## Directive
Type again, exactly, the lines below from the start through the line that includes "COL = sc.collection".

## Given information

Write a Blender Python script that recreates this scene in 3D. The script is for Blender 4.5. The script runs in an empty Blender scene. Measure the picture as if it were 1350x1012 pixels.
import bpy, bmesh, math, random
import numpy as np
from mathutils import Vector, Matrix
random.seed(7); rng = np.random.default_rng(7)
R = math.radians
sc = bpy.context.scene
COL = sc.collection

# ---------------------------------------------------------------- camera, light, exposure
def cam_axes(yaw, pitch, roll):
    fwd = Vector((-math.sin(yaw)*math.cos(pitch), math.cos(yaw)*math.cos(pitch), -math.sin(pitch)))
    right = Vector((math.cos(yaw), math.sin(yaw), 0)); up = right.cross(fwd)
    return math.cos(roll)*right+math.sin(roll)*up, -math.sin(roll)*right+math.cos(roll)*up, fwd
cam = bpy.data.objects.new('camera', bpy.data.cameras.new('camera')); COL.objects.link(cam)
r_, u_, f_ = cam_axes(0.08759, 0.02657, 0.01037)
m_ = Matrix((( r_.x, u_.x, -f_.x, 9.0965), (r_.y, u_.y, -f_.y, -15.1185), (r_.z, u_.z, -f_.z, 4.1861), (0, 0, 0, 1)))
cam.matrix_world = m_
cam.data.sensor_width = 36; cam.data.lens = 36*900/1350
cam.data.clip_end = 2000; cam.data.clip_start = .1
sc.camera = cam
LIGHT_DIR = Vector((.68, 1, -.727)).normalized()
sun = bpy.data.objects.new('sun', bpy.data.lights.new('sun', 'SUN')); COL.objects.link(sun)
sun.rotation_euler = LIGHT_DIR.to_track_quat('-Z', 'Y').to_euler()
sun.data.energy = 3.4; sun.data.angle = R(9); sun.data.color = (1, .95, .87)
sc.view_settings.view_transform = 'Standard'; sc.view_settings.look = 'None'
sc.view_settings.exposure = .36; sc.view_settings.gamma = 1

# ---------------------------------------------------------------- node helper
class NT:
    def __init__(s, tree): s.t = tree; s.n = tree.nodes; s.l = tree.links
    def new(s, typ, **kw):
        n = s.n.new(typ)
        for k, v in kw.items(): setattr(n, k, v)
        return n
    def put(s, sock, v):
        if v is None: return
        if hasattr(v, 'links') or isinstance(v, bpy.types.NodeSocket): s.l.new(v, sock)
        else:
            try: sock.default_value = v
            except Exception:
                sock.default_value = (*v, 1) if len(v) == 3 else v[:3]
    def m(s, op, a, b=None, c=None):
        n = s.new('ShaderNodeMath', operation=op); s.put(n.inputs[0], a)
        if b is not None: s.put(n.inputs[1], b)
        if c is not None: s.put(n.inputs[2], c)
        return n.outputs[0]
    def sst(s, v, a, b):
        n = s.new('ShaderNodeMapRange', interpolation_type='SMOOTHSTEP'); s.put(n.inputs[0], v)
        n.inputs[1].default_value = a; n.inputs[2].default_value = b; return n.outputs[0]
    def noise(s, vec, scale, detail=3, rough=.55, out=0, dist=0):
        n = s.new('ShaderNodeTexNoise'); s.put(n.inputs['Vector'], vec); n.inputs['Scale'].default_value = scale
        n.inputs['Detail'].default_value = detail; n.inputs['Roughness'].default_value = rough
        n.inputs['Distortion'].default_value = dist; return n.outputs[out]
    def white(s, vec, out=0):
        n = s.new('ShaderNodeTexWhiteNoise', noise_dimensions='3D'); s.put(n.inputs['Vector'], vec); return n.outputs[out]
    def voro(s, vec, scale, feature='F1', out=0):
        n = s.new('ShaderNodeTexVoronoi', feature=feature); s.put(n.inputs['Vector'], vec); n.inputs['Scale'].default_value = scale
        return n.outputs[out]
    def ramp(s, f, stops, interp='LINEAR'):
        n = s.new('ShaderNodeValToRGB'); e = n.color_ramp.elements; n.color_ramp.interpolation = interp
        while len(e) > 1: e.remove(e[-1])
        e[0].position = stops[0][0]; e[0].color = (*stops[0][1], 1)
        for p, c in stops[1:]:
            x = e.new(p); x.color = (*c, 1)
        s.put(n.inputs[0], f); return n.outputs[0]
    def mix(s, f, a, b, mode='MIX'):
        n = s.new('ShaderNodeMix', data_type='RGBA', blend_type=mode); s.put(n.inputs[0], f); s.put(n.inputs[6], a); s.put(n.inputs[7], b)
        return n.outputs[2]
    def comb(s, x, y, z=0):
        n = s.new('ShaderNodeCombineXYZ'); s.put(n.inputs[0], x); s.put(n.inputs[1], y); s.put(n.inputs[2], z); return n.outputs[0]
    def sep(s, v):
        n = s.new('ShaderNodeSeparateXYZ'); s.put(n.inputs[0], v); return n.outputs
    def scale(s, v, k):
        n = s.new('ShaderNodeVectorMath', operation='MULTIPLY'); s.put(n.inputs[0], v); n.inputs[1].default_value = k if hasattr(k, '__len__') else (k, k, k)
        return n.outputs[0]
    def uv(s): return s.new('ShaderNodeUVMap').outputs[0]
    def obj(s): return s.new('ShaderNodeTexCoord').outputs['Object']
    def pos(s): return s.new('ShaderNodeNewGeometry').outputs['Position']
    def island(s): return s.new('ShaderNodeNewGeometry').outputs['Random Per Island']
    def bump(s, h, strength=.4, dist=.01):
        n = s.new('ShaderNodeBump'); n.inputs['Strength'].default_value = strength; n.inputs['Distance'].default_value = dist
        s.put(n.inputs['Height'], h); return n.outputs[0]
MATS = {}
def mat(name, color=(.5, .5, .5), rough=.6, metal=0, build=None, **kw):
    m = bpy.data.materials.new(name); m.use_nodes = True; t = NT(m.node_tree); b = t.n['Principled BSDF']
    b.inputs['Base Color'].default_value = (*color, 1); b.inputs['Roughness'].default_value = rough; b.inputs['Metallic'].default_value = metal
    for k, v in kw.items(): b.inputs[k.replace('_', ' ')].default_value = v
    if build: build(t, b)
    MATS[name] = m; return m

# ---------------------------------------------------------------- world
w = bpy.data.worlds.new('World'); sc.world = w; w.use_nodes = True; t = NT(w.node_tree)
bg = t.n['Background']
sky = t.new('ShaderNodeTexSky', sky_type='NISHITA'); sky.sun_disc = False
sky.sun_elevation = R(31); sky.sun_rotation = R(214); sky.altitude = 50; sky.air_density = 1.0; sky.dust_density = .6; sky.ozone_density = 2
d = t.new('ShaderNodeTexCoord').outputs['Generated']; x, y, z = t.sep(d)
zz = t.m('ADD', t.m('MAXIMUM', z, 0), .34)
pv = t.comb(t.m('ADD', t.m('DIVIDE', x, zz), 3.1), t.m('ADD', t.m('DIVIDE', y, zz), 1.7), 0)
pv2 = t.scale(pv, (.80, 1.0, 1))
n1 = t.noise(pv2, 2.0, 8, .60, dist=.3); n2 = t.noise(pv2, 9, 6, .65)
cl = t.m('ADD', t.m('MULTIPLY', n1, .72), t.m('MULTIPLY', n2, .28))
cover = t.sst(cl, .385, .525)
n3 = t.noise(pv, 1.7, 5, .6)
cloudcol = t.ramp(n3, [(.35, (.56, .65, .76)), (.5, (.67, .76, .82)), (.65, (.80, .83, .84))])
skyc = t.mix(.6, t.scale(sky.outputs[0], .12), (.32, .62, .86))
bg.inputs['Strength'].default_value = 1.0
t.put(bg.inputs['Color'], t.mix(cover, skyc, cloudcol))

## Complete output
Write a Blender Python script that recreates this scene in 3D. The script is for Blender 4.5. The script runs in an empty Blender scene. Measure the picture as if it were 1350x1012 pixels.
import bpy, bmesh, math, random
import numpy as np
from mathutils import Vector, Matrix
random.seed(7); rng = np.random.default_rng(7)
R = math.radians
sc = bpy.context.scene
COL = sc.collection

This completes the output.